MCG also bagged the honour of hosting the first-ever One-Day International – again, between Australia and England – on January 5, 1971. As in the inaugural Test, Australia emerged victorious.

The Aussies are not in the same mould as the Englishmen when it comes to tradition, which is underlined by the fact that many of cricket’s revolutionary changes took place during Kerry Packer’s breakaway World Series Cricket. And it’s this flexibility in thinking that poses the biggest threat to MCG’s future as a tradition in hosting the Boxing Day Test.

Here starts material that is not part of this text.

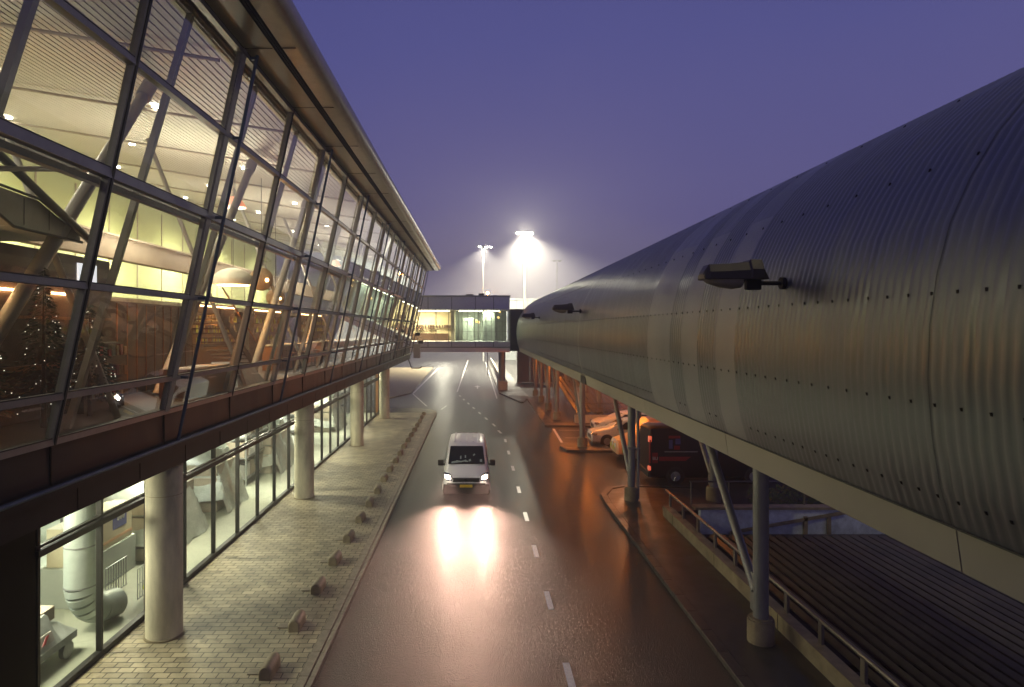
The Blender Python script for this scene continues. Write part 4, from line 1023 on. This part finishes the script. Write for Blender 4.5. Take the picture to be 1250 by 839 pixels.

Though the MCG came under redevelopment at a cost of A$434 million for the 2006 Commonwealth Games, it still faces stiff competition for future Boxing Day Tests from the Telstra Dome. This retractable roof of this modern venue at Melbourne’s Docklands offers a nice alternative and has hosted One-Day Internationals, but Telstra officialdom believe that their venue with drop-in pitches is worthy of hosting the year-end Test.

India have fond memories of the MCG. In 1977-78, Bhagwat Chandrasekar took 6 for 52 and 6 for 52 to help India record their first Test win in Australia. Then, in 1981, Kapil Dev bowled India to a sensational victory. After conceding a huge first innings lead of 182, India fought back brilliantly in the second innings, through Sunil Gavaskar and Chetan Chauhan - the manager of the present Indian side – who adding 165 runs for the opening wicket. It was in this innings that captain Gavaskar was so furious at not only given out wrongly but by the jibes directed at him by the Aussies as he was making his way back, that he threatened to concede the Test.

Gavaskar pushed his reluctant partner towards the pavilion and the Test would have been conceded had it not been for the calming presence of manager Shahid Durrani who came on to the ground and saved the situation from reaching an ugly end. Eventually, set a target of 143, Australia were skittled out for 83 runs, with Kapil Dev finishing with an unforgettable five for 28.

The MCG was also witness to two major cricketing controversies that threatened cricketing relations between Australia and the nations at the receiving ends. The first was the infamous incident when Greg Chappell ordered his brother Trevor to bowl underarm to prevent New Zealand from winning the third final of the 1980-81 Benson & Hedges World Series Cup. New Zealand Prime Minister Robert Muldoon called it, "the most disgusting incident I can recall in the history of cricket", and "an act of cowardice". And on Boxing Day in 1995, Muttiah Muralitharan was sensationally no-balled by umpire Darrell Hair for throwing. Sri Lankan captain Arjuna Ranatunga was enraged by the umpire’s decision. That incident at MCG soured Sri Lanka’s relationship and it has remained soured to this day.

Chappell and Hair have since taken severe blows to their cricketing fortunes. On the other hand, Murali has touched new peaks in Tests while Chappell’s target – Sourav Ganguly – is having the time of his eventful cricketing career.

Ganguly is playing his 100th Test that is now under way at the MCG. And, coincidentally, it’s also the 100th Test hosted at the MCG.